Challenge:
Everything from the line with "b.build('roof_panel', 'brassbright' if" through the line with "MB().tube([hexv(k, r.x+.0015)+Vector((0, 0, zBandTop+r.y))" should be repeated exactly, both of those lines included, and nothing else.

Entries:
— Start —
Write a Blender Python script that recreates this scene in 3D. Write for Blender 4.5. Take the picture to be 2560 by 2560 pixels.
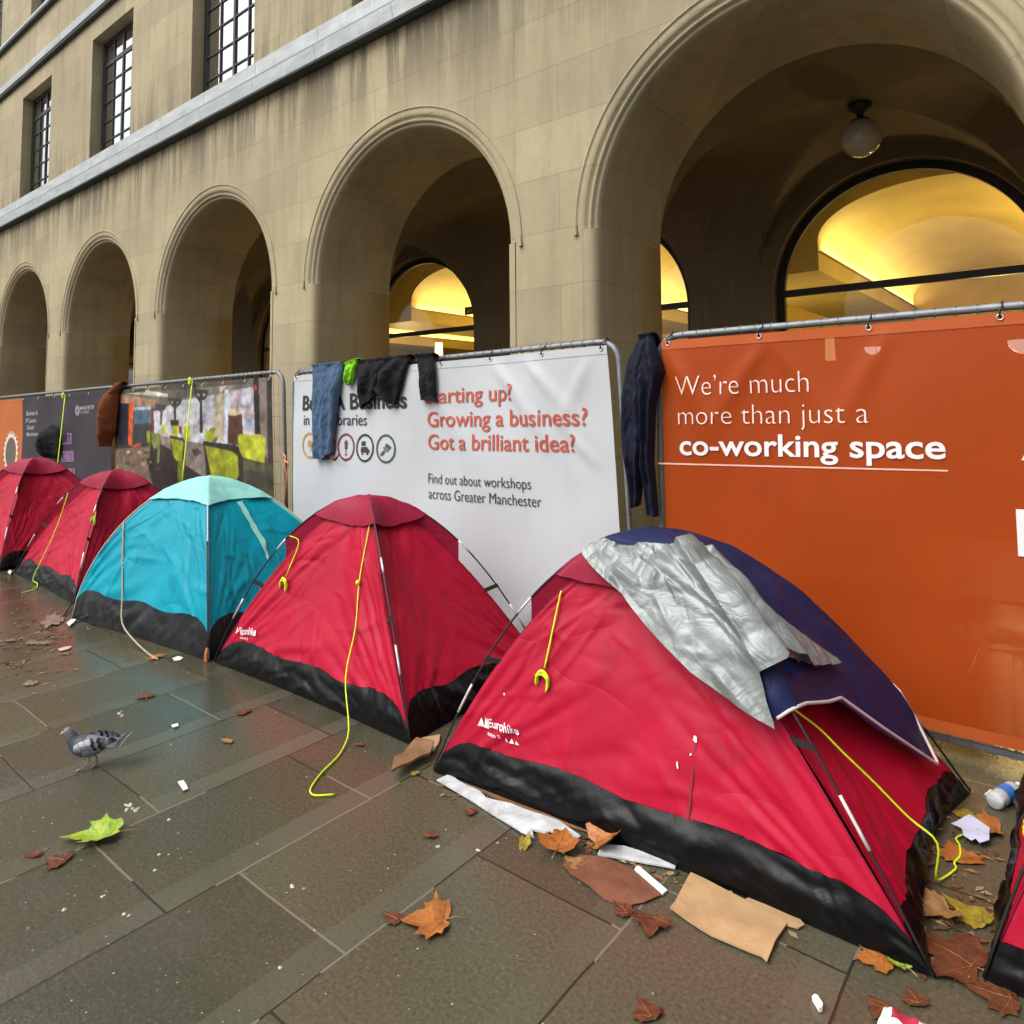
— End —
— Start —
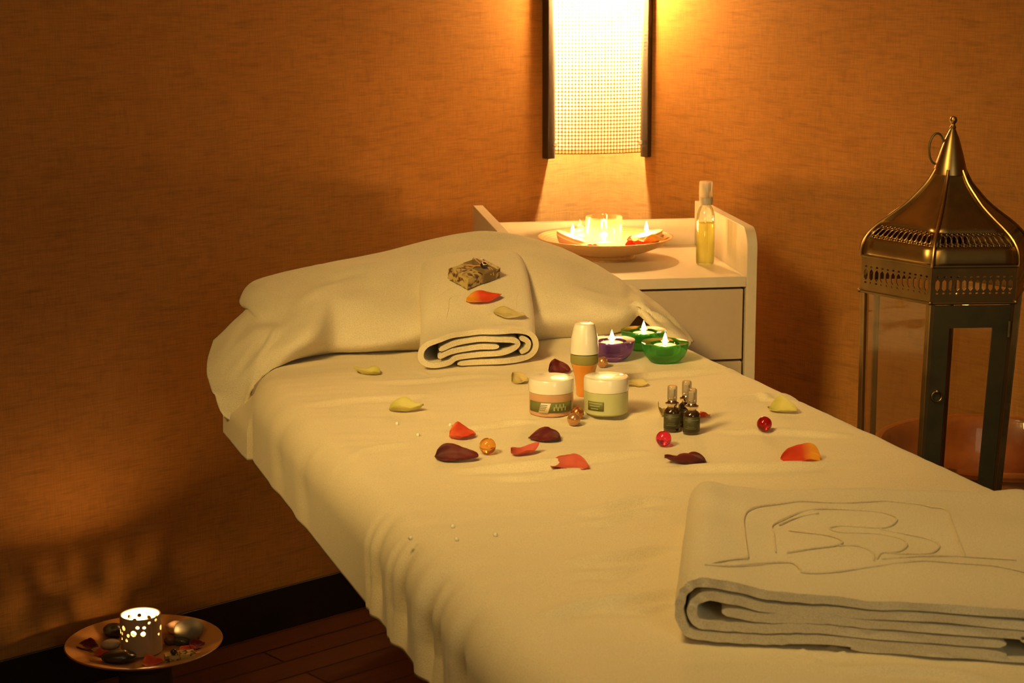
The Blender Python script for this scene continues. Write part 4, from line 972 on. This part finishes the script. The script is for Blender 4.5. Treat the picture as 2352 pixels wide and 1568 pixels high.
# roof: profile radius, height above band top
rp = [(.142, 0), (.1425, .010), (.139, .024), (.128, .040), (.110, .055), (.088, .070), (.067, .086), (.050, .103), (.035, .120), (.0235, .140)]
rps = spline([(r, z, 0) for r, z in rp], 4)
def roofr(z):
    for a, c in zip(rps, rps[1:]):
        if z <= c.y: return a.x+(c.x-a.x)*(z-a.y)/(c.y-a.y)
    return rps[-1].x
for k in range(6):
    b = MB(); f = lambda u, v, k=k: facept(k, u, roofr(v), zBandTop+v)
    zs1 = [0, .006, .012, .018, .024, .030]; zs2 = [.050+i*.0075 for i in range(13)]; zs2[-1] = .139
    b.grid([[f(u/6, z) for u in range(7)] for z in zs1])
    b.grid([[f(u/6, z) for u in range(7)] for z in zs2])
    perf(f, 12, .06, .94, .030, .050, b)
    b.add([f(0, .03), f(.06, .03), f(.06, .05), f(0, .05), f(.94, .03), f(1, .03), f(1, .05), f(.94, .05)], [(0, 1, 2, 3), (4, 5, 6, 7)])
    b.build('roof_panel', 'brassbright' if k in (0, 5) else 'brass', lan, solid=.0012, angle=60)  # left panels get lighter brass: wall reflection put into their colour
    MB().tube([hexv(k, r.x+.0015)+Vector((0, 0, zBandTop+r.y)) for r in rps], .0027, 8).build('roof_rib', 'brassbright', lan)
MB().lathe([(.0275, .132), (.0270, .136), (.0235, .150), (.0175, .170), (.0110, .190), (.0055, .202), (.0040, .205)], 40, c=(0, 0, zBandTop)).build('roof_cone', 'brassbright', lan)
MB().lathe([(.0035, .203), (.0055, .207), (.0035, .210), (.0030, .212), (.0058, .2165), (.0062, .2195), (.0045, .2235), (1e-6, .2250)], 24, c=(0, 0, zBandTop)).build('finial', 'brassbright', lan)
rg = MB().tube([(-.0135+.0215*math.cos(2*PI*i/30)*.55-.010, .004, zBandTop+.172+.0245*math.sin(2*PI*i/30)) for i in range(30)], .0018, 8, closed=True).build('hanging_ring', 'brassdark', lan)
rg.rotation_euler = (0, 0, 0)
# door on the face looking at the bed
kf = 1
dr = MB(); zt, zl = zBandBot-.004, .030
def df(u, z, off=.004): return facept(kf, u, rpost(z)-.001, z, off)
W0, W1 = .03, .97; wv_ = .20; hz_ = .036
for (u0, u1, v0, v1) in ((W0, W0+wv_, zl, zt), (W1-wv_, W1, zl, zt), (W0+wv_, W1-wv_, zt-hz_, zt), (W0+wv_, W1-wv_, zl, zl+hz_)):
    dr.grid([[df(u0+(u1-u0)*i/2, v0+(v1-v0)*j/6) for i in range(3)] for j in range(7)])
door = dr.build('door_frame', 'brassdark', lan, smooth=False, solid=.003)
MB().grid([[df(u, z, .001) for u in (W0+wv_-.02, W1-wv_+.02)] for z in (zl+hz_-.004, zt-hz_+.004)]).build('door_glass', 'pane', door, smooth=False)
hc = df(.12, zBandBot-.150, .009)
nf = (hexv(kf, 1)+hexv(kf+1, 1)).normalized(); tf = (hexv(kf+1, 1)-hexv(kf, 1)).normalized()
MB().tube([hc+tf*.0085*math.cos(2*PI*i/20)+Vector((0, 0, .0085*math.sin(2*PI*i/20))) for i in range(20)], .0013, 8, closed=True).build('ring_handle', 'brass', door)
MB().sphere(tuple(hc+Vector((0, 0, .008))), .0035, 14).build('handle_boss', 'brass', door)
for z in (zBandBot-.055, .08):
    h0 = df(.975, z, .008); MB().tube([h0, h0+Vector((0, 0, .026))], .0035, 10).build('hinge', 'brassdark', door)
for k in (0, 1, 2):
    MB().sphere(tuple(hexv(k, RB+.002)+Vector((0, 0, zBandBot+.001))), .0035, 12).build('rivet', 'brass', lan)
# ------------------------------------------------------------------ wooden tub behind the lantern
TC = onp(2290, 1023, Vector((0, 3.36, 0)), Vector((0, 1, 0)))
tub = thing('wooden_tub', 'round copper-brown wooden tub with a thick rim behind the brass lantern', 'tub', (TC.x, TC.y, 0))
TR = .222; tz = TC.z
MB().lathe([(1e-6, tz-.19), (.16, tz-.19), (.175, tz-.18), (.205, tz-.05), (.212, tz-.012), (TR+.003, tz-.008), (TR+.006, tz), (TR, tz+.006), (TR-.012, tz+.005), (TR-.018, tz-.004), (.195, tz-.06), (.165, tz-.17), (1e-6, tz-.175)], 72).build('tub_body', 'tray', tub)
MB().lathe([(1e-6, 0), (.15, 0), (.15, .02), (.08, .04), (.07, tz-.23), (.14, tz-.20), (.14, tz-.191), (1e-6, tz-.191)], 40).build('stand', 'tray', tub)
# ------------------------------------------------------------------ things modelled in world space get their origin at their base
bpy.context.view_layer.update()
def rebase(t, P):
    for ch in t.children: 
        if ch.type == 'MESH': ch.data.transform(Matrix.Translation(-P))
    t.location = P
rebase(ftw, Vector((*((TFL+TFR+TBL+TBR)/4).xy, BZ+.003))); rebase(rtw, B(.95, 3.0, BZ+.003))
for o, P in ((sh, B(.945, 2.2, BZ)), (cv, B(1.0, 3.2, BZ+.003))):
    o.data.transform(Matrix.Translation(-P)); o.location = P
— End —
— Start —
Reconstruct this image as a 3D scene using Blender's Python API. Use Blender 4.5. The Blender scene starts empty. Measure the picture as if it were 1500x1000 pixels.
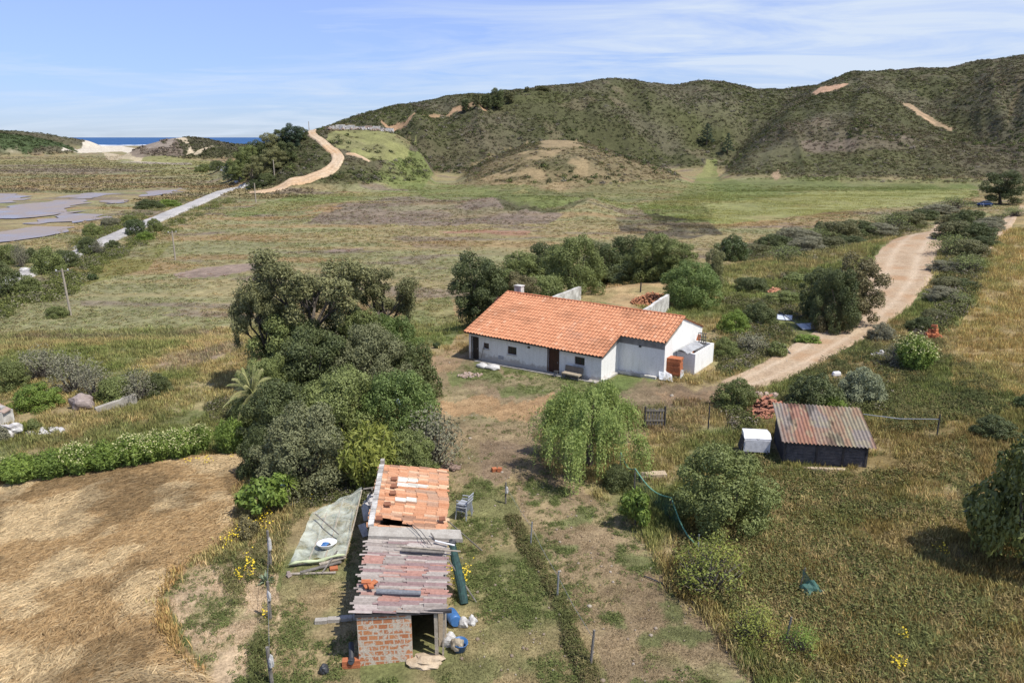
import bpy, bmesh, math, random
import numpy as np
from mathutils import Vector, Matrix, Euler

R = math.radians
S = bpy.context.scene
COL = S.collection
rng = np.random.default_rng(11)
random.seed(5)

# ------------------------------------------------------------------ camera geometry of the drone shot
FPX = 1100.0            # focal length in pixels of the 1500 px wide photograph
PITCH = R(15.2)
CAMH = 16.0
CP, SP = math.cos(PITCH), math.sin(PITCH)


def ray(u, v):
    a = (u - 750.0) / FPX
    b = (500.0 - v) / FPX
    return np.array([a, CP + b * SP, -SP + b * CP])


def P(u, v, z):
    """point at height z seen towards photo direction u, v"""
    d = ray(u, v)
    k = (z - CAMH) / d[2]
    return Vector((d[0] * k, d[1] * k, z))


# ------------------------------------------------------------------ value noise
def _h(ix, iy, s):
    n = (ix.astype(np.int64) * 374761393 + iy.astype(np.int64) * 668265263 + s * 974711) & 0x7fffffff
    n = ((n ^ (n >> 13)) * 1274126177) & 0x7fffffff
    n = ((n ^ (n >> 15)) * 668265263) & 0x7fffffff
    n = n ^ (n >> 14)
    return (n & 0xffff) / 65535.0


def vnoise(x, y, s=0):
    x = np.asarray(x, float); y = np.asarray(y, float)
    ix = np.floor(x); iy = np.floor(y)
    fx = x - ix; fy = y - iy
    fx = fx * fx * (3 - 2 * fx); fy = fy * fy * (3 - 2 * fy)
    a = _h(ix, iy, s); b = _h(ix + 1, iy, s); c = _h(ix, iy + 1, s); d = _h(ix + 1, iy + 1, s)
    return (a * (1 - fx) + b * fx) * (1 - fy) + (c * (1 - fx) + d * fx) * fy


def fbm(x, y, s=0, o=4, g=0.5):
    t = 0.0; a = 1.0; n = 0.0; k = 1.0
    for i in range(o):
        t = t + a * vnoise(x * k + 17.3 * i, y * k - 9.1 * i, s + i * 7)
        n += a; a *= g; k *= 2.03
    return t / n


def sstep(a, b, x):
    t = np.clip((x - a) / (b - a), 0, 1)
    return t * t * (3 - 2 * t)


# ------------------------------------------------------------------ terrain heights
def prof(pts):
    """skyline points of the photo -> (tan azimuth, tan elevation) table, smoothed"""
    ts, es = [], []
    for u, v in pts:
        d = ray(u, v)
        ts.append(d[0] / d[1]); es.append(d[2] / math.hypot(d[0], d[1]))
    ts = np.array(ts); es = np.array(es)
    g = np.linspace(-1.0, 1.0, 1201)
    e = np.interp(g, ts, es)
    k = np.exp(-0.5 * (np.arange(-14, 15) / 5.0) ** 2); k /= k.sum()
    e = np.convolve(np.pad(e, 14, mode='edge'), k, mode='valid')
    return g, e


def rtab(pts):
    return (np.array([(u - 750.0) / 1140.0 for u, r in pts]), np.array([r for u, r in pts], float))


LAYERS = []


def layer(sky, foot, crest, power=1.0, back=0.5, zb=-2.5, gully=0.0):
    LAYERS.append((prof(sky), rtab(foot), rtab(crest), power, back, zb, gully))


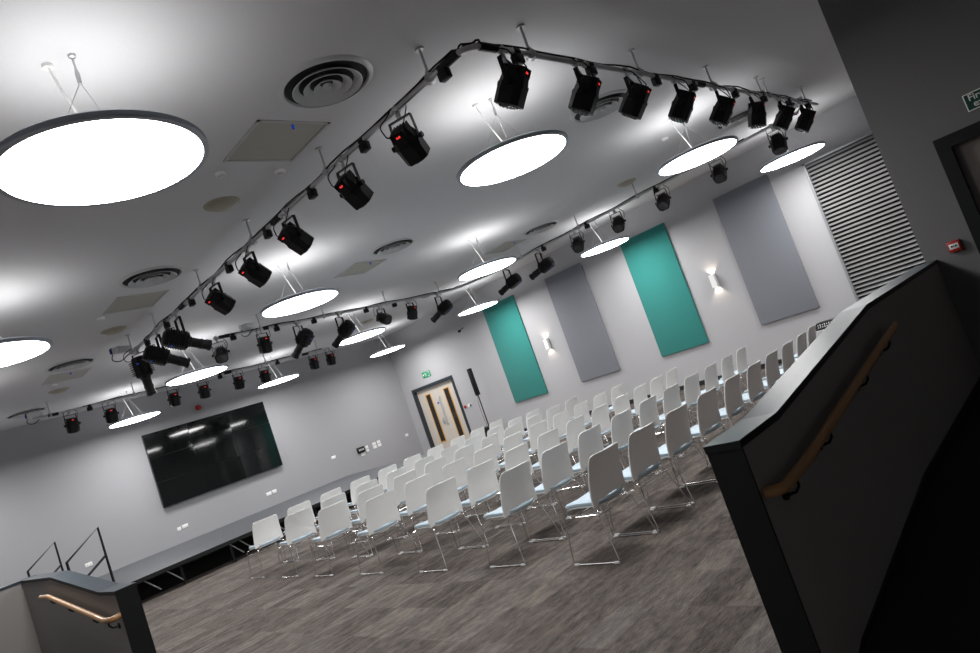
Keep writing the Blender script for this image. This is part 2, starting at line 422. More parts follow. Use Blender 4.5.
— End —
Solved problem:
    b.build('roof_panel', 'brassbright' if k in (0, 5) else 'brass', lan, solid=.0012, angle=60)  # left panels get lighter brass: wall reflection put into their colour
    MB().tube([hexv(k, r.x+.0015)+Vector((0, 0, zBandTop+r.y)) for r in rps], .0027, 8).build('roof_rib', 'brassbright', lan)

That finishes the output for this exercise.